Naar de inhoud

Commentaar op Aanbestedingswet 2012 art. 2.91 (Aanbestedingsrecht)


Commentaar is bijgewerkt tot 26-05-2017 door mr. L.J.W. Sueters

Artikel 2.91 Tekst van de hele regeling

1.

Een ondernemer kan zijn financiële en economische draagkracht in ieder geval aantonen door een of meer van de volgende middelen:

  1. passende bankverklaringen of een bewijs van een verzekering tegen beroepsrisico’s,

  2. overlegging van jaarrekeningen of uittreksels uit de jaarrekening, indien de wetgeving van het land waar de ondernemer is gevestigd publicatie van jaarrekeningen voorschrijft, of

  3. een verklaring betreffende de totale omzet en de omzet van de bedrijfsactiviteit die het voorwerp van de overheidsopdracht is, over ten hoogste de laatste drie beschikbare boekjaren, afhankelijk van de oprichtingsdatum van de onderneming of van de datum waarop de ondernemer met zijn bedrijvigheid is begonnen, voor zover de betrokken omzetcijfers beschikbaar zijn.

2.

Een aanbestedende dienst geeft in de aankondiging van de overheidsopdracht of in de uitnodiging tot inschrijving aan welke van de in het eerste lid bedoelde gegevens en welke andere bewijsstukken overgelegd dienen te worden.

3.

Indien de ondernemer om gegronde redenen niet in staat is de door de aanbestedende dienst gevraagde bewijsstukken over te leggen, kan hij zijn economische en financiële draagkracht aantonen met andere bescheiden die de aanbestedende dienst geschikt acht.

A: Inleiding

Wat betreft wetsgeschiedenis en jurisprudentie tot heden bijgewerkt.

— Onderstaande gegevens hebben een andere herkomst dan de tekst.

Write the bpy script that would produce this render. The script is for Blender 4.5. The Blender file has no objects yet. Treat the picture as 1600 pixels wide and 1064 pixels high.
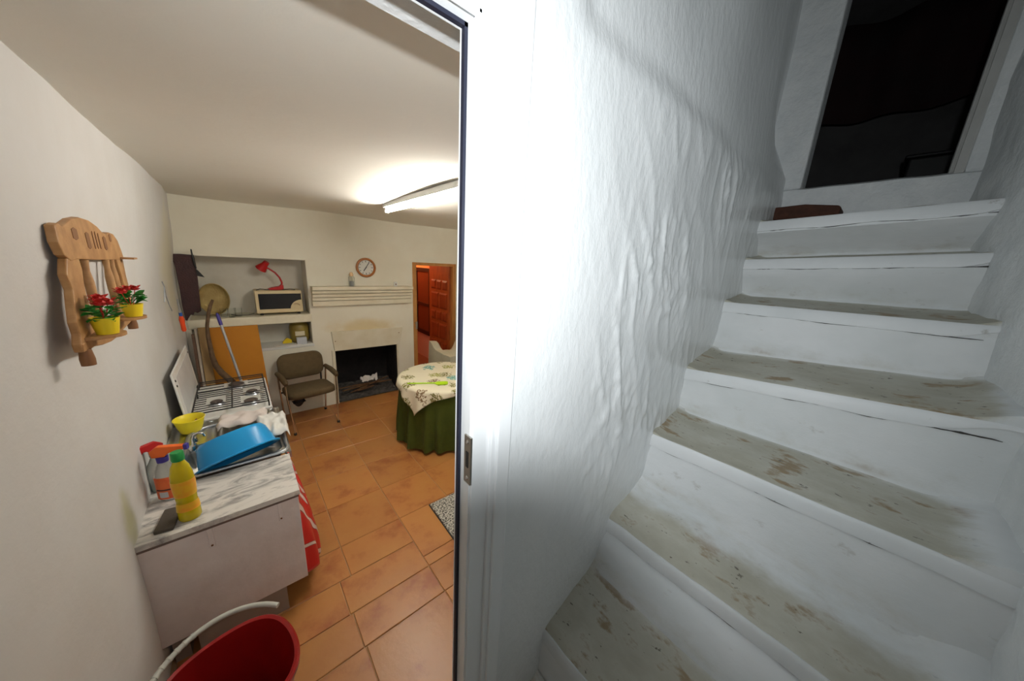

B: Wetstechnische informatie

Voor de wetstechnische informatie verwijzen wij u naar de historische informatie bij Artikel 2.91.

C: Kernproblematiek

C.1: Algemeen

Dit artikel is grotendeels een implementatie van artikel 47 lid 1 Richtlijn 2004/18/EG. Per 1 juli 2016 is artikel 2.91, eerste lid, onder b, aangepast om de tekst van deze bepaling in lijn te brengen met de tekst in artikel 60, derde lid van Richtlijn 2014/24/EU (zie Kamerstukken II 2015/16, 34 329, nr. 3, p. 72). Ingevolge artikel 2.91 lid 1 kunnen aanbestedende diensten de financiële en economische draagkracht van een ondernemer toetsen aan de hand van de bewijsmiddelen zoals genoemd in artikel 2.91 lid 1 sub a tot en met c. Het betreft een niet-limitatieve opsomming van bewijsmiddelen. Aanbestedende diensten mogen dus andere bewijsmiddelen vragen, die echter niet in strijd mogen zijn met het proportionaliteitsbeginsel (zie Kamerstukken II 2010/11, 32 440, nr. 11, p. 6 en Kamerstukken I 2011/12, 32 440, nr. C, p. 15).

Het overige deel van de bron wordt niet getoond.